Die dunkelste Zeit in Verstraetes bisherigen Karriere: Anpassungsprobleme mit den französisch sprechenden Teamkollegen, Anpassungsprobleme in einem Team, das offensichtlich mehr als unrund zusammengestellt wurde. Der einst hochgelobte Youngster fühlt sich wie das fünfte Rad am Wagen. „Es war die Hölle“, sagt er deutlich. „Ich bin jeden Tag 128 Kilometer von Ostende nach Lille und zurück gefahren. Der Kader bestand fast aus Spielern der zweiten Mannschaft in Lille, ihr französischer Trainer verstand die Flamen nicht. Der einzige Grund, warum ich und einige andere dort waren, war, dass Mouscron sieben Belgier auf dem Spielbericht haben musste“, erklärt Verstraete.

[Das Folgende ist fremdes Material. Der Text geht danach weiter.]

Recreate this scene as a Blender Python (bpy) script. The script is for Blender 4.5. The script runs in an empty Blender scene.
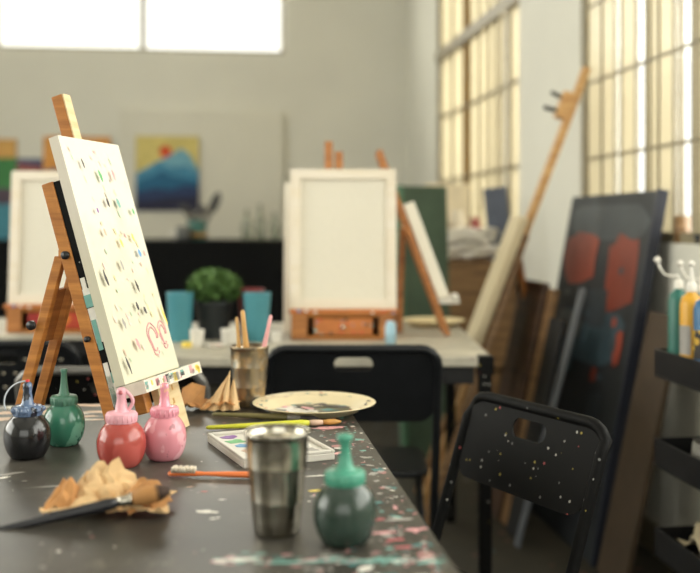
import bpy, math, random
from mathutils import Vector, Matrix
R = math.radians
sc = bpy.context.scene
col = sc.collection
CAMZ = 1.12
YAW = R(7.125)
FX, FY = math.sin(YAW), math.cos(YAW)

def LD(lat, d, z=0.0):                       # lateral / depth / height as seen from where the photographer sat
    return Vector((FY*lat + FX*d, FY*d - FX*lat, z))
def P(px, py, d):
    return LD((px-350)/1000*d, d, CAMZ-(py-225)/1000*d)
def T(px, py, z=0.75):
    d = (CAMZ-z)*1000/(py-225)
    return P(px, py, d)

# ------------------------------------------------------------------ materials
def lin(c):
    return tuple(((v/255)/12.92 if v/255 <= .04045 else ((v/255+.055)/1.055)**2.4) for v in c) + (1,)
class NT:
    def __init__(s, name):
        s.m = bpy.data.materials.new(name); s.m.use_nodes = True
        s.t = s.m.node_tree; s.n = s.t.nodes; s.l = s.t.links
        s.b = s.n['Principled BSDF']; s.out = s.n['Material Output']
        s.tc = s.n.new('ShaderNodeTexCoord')
    def map(s, scale=(1,1,1)):
        mp = s.n.new('ShaderNodeMapping'); mp.inputs['Scale'].default_value = scale
        s.l.new(s.tc.outputs['Object'], mp.inputs['Vector']); return mp.outputs['Vector']
    def noise(s, scale, detail=4, rough=.55, vec=None):
        n = s.n.new('ShaderNodeTexNoise'); n.inputs['Scale'].default_value = scale
        n.inputs['Detail'].default_value = detail; n.inputs['Roughness'].default_value = rough
        s.l.new(vec or s.tc.outputs['Object'], n.inputs['Vector']); return n.outputs['Fac']
    def ramp(s, fac, stops):
        r = s.n.new('ShaderNodeValToRGB'); e = r.color_ramp.elements
        while len(e) < len(stops): e.new(.5)
        for el, (p, c) in zip(e, stops): el.position = p; el.color = c
        s.l.new(fac, r.inputs['Fac']); return r.outputs['Color']
    def mix(s, fac, a, b):
        m = s.n.new('ShaderNodeMix'); m.data_type = 'RGBA'
        for v, i in ((fac, 0), (a, 6), (b, 7)):
            if hasattr(v, 'is_linked'): s.l.new(v, m.inputs[i])
            else: m.inputs[i].default_value = v
        return m.outputs[2]
    def color(s, c):
        if hasattr(c, 'is_linked'): s.l.new(c, s.b.inputs['Base Color'])
        else: s.b.inputs['Base Color'].default_value = c
    def bump(s, fac, strength=.2, dist=.002):
        b = s.n.new('ShaderNodeBump'); b.inputs['Strength'].default_value = strength; b.inputs['Distance'].default_value = dist
        s.l.new(fac, b.inputs['Height']); s.l.new(b.outputs['Normal'], s.b.inputs['Normal'])
    def set(s, rough=.5, metal=0, coat=0, spec=.5):
        s.b.inputs['Roughness'].default_value = rough; s.b.inputs['Metallic'].default_value = metal
        s.b.inputs['Coat Weight'].default_value = coat; s.b.inputs['Specular IOR Level'].default_value = spec
        return s
B1, W1 = (0,0,0,1), (1,1,1,1)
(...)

Ein Weckruf zur richtigen Zeit

Für ihn ein Weckruf zum richtigen Zeitpunkt: „Ich habe oft gedacht: Es reicht! Aber in solch schwierigen Zeiten erkennt man vieles bei sich. In diesem Jahr in Mouscron wurde mir klar, dass sich die Dinge ändern mussten“, so der einstige Junioren-Nationalspieler, dessen Idol Andres Iniesta ist. Nach der Horrorsaison in Mouscron soll ein Neustart her: „Es war fünf vor zwölf. Als junger Spieler kannst du eine Saison verlieren, aber nicht zwei. Dann giltst du als ewiges Talent und das wollte ich nicht“, betont Verstraete. Ich nahm meinen ganzen Mut zusammen und drückte den Resetknopf. Jetzt werde ich allen Zweiflern zeigen, dass sie einen Fehler gemacht haben!“

Auf der nächsten Seite: Der Neustart in Kortrijk und die private Seite des FC-Neuzugangs

Die Konsequenz: Vertragsauflösung in Brügge, Wechsel nach Kortrijk. Dort nimmt Verstraetes Karriere wieder Fahrt auf, er spielt sich nach Startschwierigkeiten zunehmend zurück in den Fokus der großen Clubs. Nach anderthalb Jahren kommt der Lohn für den Neustart: Die KAA Gent holt im Winter 2017 den talentierten Mittelfeldmann in den Nordwesten Belgiens. Auch dort braucht Verstraete etwas Anlaufzeit, verlässt sich wieder zu sehr auf seine Begabung – und hat einen Trainer, der ihn eher auf der Außenbahn denn im Zentrum sieht. Doch als er mit Yves Vanderhaeghe einen Coach bekommt, der auf ihn setzt und ihm neues Selbstbewusstsein einflüstert, zahlt der kampfstarke Mittelfeldspieler das Vertrauen zurück.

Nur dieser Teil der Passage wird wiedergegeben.